TASK PROMPT ▸ Reproduce all of the material exactly as shown.

DATASET CONTENT ▸
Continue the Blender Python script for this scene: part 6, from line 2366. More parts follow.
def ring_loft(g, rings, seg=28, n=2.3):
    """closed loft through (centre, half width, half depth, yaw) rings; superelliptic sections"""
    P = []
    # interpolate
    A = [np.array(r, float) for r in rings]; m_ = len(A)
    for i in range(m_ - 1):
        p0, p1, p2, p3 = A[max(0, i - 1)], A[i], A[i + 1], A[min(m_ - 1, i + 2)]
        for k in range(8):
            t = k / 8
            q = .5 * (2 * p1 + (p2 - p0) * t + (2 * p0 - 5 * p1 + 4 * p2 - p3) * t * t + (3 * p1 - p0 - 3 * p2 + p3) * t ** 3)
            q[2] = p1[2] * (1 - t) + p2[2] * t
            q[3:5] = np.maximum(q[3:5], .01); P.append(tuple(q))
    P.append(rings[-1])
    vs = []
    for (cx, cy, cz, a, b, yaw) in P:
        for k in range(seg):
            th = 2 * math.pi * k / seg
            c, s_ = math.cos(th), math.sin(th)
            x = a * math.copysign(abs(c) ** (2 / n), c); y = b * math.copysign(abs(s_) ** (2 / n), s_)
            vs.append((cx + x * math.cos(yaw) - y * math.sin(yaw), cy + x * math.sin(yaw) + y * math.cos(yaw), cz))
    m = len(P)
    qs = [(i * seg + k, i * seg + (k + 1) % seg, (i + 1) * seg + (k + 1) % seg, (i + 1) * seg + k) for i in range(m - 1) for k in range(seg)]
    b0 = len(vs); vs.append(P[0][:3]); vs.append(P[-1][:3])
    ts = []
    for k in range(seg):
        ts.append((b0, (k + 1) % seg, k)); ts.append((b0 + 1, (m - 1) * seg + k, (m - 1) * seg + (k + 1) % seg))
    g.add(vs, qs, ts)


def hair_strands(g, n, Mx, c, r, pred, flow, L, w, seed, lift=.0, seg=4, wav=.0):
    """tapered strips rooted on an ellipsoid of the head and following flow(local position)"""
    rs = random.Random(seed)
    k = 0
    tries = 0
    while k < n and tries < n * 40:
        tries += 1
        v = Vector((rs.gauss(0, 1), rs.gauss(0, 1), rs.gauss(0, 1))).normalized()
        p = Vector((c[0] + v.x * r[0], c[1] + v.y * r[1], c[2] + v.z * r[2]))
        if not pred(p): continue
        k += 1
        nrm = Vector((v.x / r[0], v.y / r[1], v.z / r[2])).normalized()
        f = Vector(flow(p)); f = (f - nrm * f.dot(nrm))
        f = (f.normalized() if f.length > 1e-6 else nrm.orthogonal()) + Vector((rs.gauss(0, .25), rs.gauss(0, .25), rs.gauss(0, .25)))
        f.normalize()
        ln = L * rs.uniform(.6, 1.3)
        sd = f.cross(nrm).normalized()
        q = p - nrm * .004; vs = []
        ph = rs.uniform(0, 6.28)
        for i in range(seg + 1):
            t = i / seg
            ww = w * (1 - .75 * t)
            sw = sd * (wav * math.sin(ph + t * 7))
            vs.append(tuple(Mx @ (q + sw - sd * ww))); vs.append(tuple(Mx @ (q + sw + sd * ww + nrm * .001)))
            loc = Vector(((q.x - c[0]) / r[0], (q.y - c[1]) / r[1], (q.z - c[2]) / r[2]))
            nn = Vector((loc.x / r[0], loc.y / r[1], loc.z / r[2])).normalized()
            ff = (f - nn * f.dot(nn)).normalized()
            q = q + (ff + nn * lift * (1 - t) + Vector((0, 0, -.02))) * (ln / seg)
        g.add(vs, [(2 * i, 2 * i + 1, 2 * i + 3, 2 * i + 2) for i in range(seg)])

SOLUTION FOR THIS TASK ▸
Continue the Blender Python script for this scene: part 6, from line 2366. More parts follow.
def ring_loft(g, rings, seg=28, n=2.3):
    """closed loft through (centre, half width, half depth, yaw) rings; superelliptic sections"""
    P = []
    # interpolate
    A = [np.array(r, float) for r in rings]; m_ = len(A)
    for i in range(m_ - 1):
        p0, p1, p2, p3 = A[max(0, i - 1)], A[i], A[i + 1], A[min(m_ - 1, i + 2)]
        for k in range(8):
            t = k / 8
            q = .5 * (2 * p1 + (p2 - p0) * t + (2 * p0 - 5 * p1 + 4 * p2 - p3) * t * t + (3 * p1 - p0 - 3 * p2 + p3) * t ** 3)
            q[2] = p1[2] * (1 - t) + p2[2] * t
            q[3:5] = np.maximum(q[3:5], .01); P.append(tuple(q))
    P.append(rings[-1])
    vs = []
    for (cx, cy, cz, a, b, yaw) in P:
        for k in range(seg):
            th = 2 * math.pi * k / seg
            c, s_ = math.cos(th), math.sin(th)
            x = a * math.copysign(abs(c) ** (2 / n), c); y = b * math.copysign(abs(s_) ** (2 / n), s_)
            vs.append((cx + x * math.cos(yaw) - y * math.sin(yaw), cy + x * math.sin(yaw) + y * math.cos(yaw), cz))
    m = len(P)
    qs = [(i * seg + k, i * seg + (k + 1) % seg, (i + 1) * seg + (k + 1) % seg, (i + 1) * seg + k) for i in range(m - 1) for k in range(seg)]
    b0 = len(vs); vs.append(P[0][:3]); vs.append(P[-1][:3])
    ts = []
    for k in range(seg):
        ts.append((b0, (k + 1) % seg, k)); ts.append((b0 + 1, (m - 1) * seg + k, (m - 1) * seg + (k + 1) % seg))
    g.add(vs, qs, ts)


def hair_strands(g, n, Mx, c, r, pred, flow, L, w, seed, lift=.0, seg=4, wav=.0):
    """tapered strips rooted on an ellipsoid of the head and following flow(local position)"""
    rs = random.Random(seed)
    k = 0
    tries = 0
    while k < n and tries < n * 40:
        tries += 1
        v = Vector((rs.gauss(0, 1), rs.gauss(0, 1), rs.gauss(0, 1))).normalized()
        p = Vector((c[0] + v.x * r[0], c[1] + v.y * r[1], c[2] + v.z * r[2]))
        if not pred(p): continue
        k += 1
        nrm = Vector((v.x / r[0], v.y / r[1], v.z / r[2])).normalized()
        f = Vector(flow(p)); f = (f - nrm * f.dot(nrm))
        f = (f.normalized() if f.length > 1e-6 else nrm.orthogonal()) + Vector((rs.gauss(0, .25), rs.gauss(0, .25), rs.gauss(0, .25)))
        f.normalize()
        ln = L * rs.uniform(.6, 1.3)
        sd = f.cross(nrm).normalized()
        q = p - nrm * .004; vs = []
        ph = rs.uniform(0, 6.28)
        for i in range(seg + 1):
            t = i / seg
            ww = w * (1 - .75 * t)
            sw = sd * (wav * math.sin(ph + t * 7))
            vs.append(tuple(Mx @ (q + sw - sd * ww))); vs.append(tuple(Mx @ (q + sw + sd * ww + nrm * .001)))
            loc = Vector(((q.x - c[0]) / r[0], (q.y - c[1]) / r[1], (q.z - c[2]) / r[2]))
            nn = Vector((loc.x / r[0], loc.y / r[1], loc.z / r[2])).normalized()
            ff = (f - nn * f.dot(nn)).normalized()
            q = q + (ff + nn * lift * (1 - t) + Vector((0, 0, -.02))) * (ln / seg)
        g.add(vs, [(2 * i, 2 * i + 1, 2 * i + 3, 2 * i + 2) for i in range(seg)])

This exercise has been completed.